Kicking off a trio of Batflicks with a villain primarily interested in manipulating people’s minds is par for the course for Nolan, who recruits Christian Bale to bring an intensity to Bruce’s inner conflicts – this is the first time we’ve really been allowed to invest in Wayne’s psychological and emotional well-being, as well as Batman’s escapades, and Bale’s engaging, glowering vulnerability is balanced delicately by Michael Caine’s chipper performance as his loyal butler, Alfred.
Throw in Morgan freeman as Lucius Fox, a man who gives Batman’s gadgets and costumes a scientific grounding, and you end up with a franchise that tries to stay as grounded as possible – even its big climax is rooted in the geography of Gotham City as much as any Big Bad’s evil schemes. That’s not to say there isn’t blockbusting to be had, as Nolan proves himself capable of juggling big-budget set pieces with aplomb, while the action and human drama is neatly echoed by an innovative score co-written by James Newton Howard and Hans Zimmer.

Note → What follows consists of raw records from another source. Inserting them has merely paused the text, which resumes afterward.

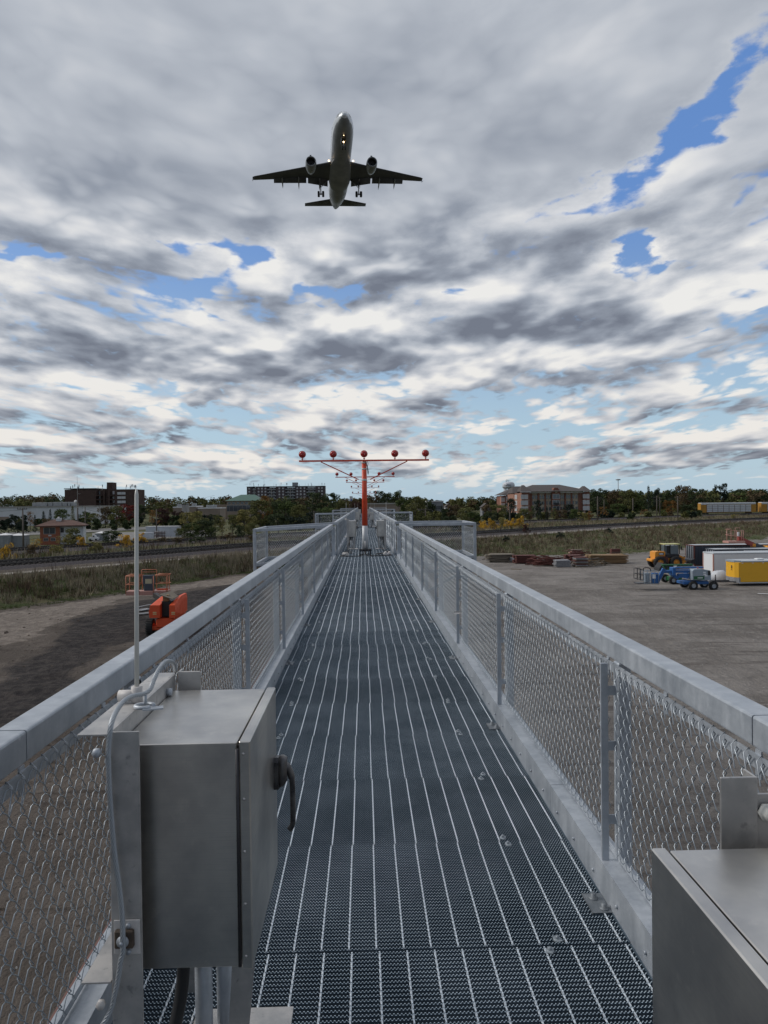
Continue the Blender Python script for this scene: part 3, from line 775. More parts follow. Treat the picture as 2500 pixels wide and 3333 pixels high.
# ================================================================ the airliner on approach (nose towards -Y, metres)
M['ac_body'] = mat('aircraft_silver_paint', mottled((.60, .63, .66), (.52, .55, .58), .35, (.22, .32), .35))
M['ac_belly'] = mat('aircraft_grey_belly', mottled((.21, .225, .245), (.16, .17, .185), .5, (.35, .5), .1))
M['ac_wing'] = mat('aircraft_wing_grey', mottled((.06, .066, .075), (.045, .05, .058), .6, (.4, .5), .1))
M['ac_nac'] = mat('aircraft_nacelle', mottled((.24, .26, .28), (.20, .215, .23), 1.0, (.25, .35), .3))
M['tyre'] = mat('tyre_rubber', None, (.015, .015, .016), .8)
M['lit'] = mat('landing_light', None, (1, .8, .5), .3)
_b = M['lit'].node_tree.nodes['Principled BSDF']; _b.inputs['Emission Color'].default_value = (1, .72, .42, 1); _b.inputs['Emission Strength'].default_value = 3.5
def fus_ring(y, r, z, n=32, flat=1.0): return [(r*math.sin(2*math.pi*k/n), y, z-r*math.cos(2*math.pi*k/n)*flat) for k in range(n)]
ST = [(-19.3, .04, -.45), (-19.2, .28, -.44), (-18.9, .58, -.40), (-18.3, .95, -.32), (-17.4, 1.30, -.20), (-16.2, 1.62, -.09), (-14.8, 1.85, -.02), (-13.2, 1.96, 0), (-11, 1.975, 0), (-4, 1.975, 0), (3, 1.975, 0), (6.2, 1.97, 0), (8.5, 1.86, .10), (10.6, 1.66, .28), (12.7, 1.36, .54), (14.8, 1.0, .84), (16.6, .66, 1.12), (17.8, .40, 1.32), (18.3, .22, 1.40)]
ac = thing('airliner', 'twin engine airliner with landing gear down, seen from below against the clouds', 'aircraft')
rings = [fus_ring(y, r, z) for y, r, z in ST]
mb = MB(); mb.loft(rings, 0)
n = 32
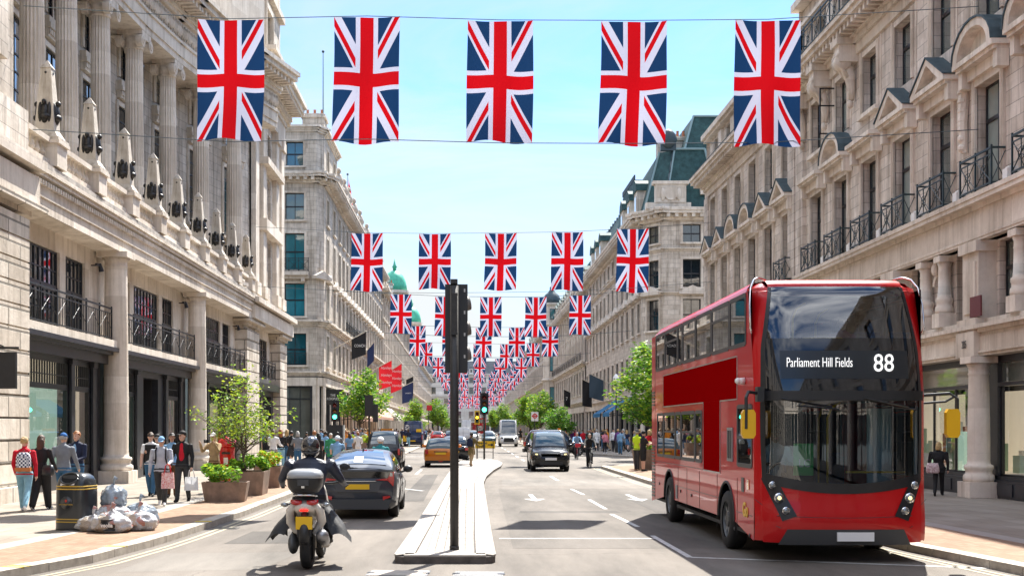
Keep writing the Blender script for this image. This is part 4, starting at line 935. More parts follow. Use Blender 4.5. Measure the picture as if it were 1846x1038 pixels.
# right corner block with the green mansard
flr = [(5.4, 7.9, 1.6), (9.6, 12.0, 1.4), (12.9, 15.1, 1.4), (16.4, 17.8, 1.4)]
cor = [(4.3, 4.7, .4), (12.3, 12.55, .25), (15.7, 15.95, .25), (18.1, 19.0, .95)]
R2 = palace('mansard_block', 'cream stone corner block with a green slate mansard and chimneys beyond the right terraces', [((13.9, 143), (13.9, 97.2)), ((13.9, 97.2), (15.3, 95)), ((15.3, 95), (19.6, 95)), ((19.6, 95), (34, 95))], flr, 3.3, cor, 19.0, mt=STL2, gm=GLS, mansard=0, far=True, ped=(1,), deep=9)
def loc(b, root, x, y): b.M = Matrix.Translation((x - root.location.x, y - root.location.y, 0)); return b
b = loc(MB(), R2, 0, 0)
b.rings([[(14.0, 96.8, 19.05), (15.4, 95.2, 19.05), (19.6, 95.2, 19.05), (19.6, 142, 19.05), (14.0, 142, 19.05)], [(15.4, 98.0, 24.0), (16.4, 96.8, 24.0), (18.8, 96.8, 24.0), (18.8, 141, 23), (15.4, 141, 23)]])
b.rings([[(17.2, 97.5, 24.0), (22, 97.5, 24.0), (22, 110, 24), (17.2, 110, 24)], [(18.3, 99, 27.2), (21, 99, 27.2), (21, 108, 27.2), (18.3, 108, 27.2)]])
b.rings([[(14.5, 112, 19), (19, 112, 19), (19, 124, 19), (14.5, 124, 19)], [(15.6, 113.5, 25), (18, 113.5, 25), (18, 122.5, 25), (15.6, 122.5, 25)]])
b.build('mansard_roof', SLATE, R2)
b = loc(MB(), R2, 0, 0)
for k in range(16): y = 113.8 + k * .56; b.box(15.5, 15.62, y - .12, y + .12, 25, 25.5)
for k in range(24): y = 98.5 + k * 1.8; b.box(15.3, 15.5, y - .2, y + .2, 23.0, 23.5)
b.box(15.3, 16.5, 96.6, 97.0, 23.9, 24.5); b.smooth = True; b.ell((15.9, 96.7, 24.8), .7, .4, .8, 8, 6)
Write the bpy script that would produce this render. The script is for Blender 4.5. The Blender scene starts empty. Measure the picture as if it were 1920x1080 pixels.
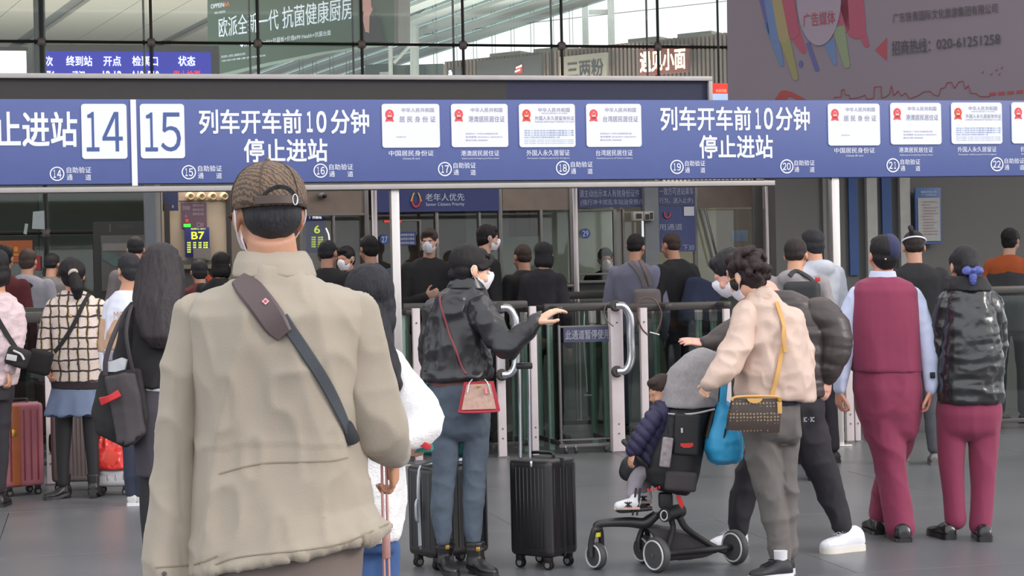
import bpy, bmesh, math, random
import numpy as np
from mathutils import Vector, Matrix, Euler
from mathutils.bvhtree import BVHTree
V = Vector
R = math.radians
random.seed(4)
scene = bpy.context.scene
COL = scene.collection

# ---------------------------------------------------------------- camera, sky, sun, exposure
FPX = 3400.0                      # focal length in pixels of the 1920 px wide frame
cam_d = bpy.data.cameras.new('camera')
cam_d.sensor_width = 36.0
cam_d.lens = FPX / 1920 * 36.0
cam_d.clip_end = 400
cam = bpy.data.objects.new('camera', cam_d)
COL.objects.link(cam)
CAMP = V((0, 0, 1.5))
cam.matrix_world = Matrix.Translation(CAMP) @ Matrix.Rotation(R(90 - 0.371), 4, 'X') @ Matrix.Rotation(R(-1.23), 4, 'Z')
scene.camera = cam
CR = cam.matrix_world.to_3x3()

world = bpy.data.worlds.new('sky')
scene.world = world
world.use_nodes = True
_nt = world.node_tree
_bg = _nt.nodes['Background']
_bg.inputs[0].default_value = (0.93, 0.97, 1.0, 1)
_bg.inputs[1].default_value = 1.75

sun_d = bpy.data.lights.new('sun', 'SUN')
sun_d.energy = 1.5
sun_d.angle = R(14)
sun_d.color = (1.0, 0.93, 0.85)
sun = bpy.data.objects.new('sun', sun_d)
COL.objects.link(sun)
_sd = V((-0.86, 0.42, -0.42))     # travels to the left, into the picture and down
sun.rotation_euler = _sd.to_track_quat('-Z', 'Y').to_euler()
sun.location = (8, -4, 6)

def area(name, loc, size, power, aim, rgb=(1, .97, .93)):
    l = bpy.data.lights.new(name, 'AREA'); l.shape = 'RECTANGLE'; l.size, l.size_y = size; l.energy = power; l.color = rgb
    o = bpy.data.objects.new(name, l); COL.objects.link(o); o.location = loc
    o.rotation_euler = (math.pi if aim > 0 else 0, 0, math.atan(0.235)); return o
area('added_entrance_fill', (0.5, 13.0, 7.4), (22, 3), 420, -1)  # added unseen fill lights that brighten the floor and gates
area('added_entrance_fill', (0.5, 18.5, 7.4), (22, 2), 420, -1)
area('added_hall_upfill', (-12, 40, 3.2), (16, 6), 1250, 1)  # added fill from hidden sources, aimed up to lighten the hall roof
area('added_hall_upfill', (1.5, 42, 3.2), (8, 8), 1500, 1)
area('added_booth_fill', (0.6, 19.3, 2.45), (6.0, .5), 110, -1)  # added fill lights, out of sight, for the booths and beige wall
area('added_booth_fill', (-3.6, 18.9, 3.6), (3.0, .5), 60, -1, (1, .9, .76))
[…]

With practical stunts and model work prioritised over CGI, the result is a spectacular superhero movie that deliberately avoids behaving like one. Its narrower, character-driven focus gives Batman Begins a lean, mean quality that makes it the strongest of Nolan’s trilogy. “It’s not who I am underneath, but what I do that defines me,” Batman declares halfway through, but by delving into the psychology of a man who turns his pain into action, Batman Begins understands the opposite is true. The fact that it spawned a generation of dark, gritty superhero movies is testament to its success.